5. The Poor Law Commission could not compel unions to build workhouses and thus relied upon local initiative. There was no standardisation in workhouse conditions. Some, like the Manchester workhouse, were clean, well-organised and comfortable (which ran rather against the idea of the workhouse as a disincentive). Andover workhouse was probably the worst. Here, paupers fought for scraps of meat from the bones that they had to smash. Most workhouses were between these extremes. They were too small and poor to do the job properly. Workhouses were mixed – children, the old, the mentally ill and the idle vagabonds were all lumped in together. The system of less eligibility was too rigidly enforced. It wasn’t until Old Age pensions were introduced in 1909 and National Insurance in 1911 that more compassionate treatment of poverty was established.

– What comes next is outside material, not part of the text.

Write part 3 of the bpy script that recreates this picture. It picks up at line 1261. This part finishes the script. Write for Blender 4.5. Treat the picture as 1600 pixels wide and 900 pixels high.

6. Assistant commissioners, like Alfred Power and Charles Mott, overlooked 50 unions each; they simply couldn’t cope with inspections and administration.

7. The ‘workhouse test’ for the able-bodied was of no use. The concept of the workhouse to deal with a handful of country malingerers did not work with the problem of mass unemployment in the industrial towns. The majority were not lazy; they just couldn’t find work. There was no point in putting these people in the workhouse. Poor Law Guardians in the towns realised this; when there was a trade slump in the 1840s, many insisted on giving outdoor relief. In some places outdoor relief for the able-bodied continued for fear of rioting. Evasion rates were high. In 1850 of 1 million paupers, only 110,000 were in workhouses.

8. The new Poor Law failed to deal with the causes of poverty – chronic unemployment and naturally low wages. In 1854 12% of the population was registered as paupers in comparison with 10% in 1832. In the 1890s 33% of people in the towns could not keep themselves healthily fed and clothed.

9. Attitudes, traditions, personnel and buildings took years to change. The Poor Law Amendment Act did not create a social revolution. The mechanics of accounting were changed, but the root causes of poverty were neither prevented nor cured.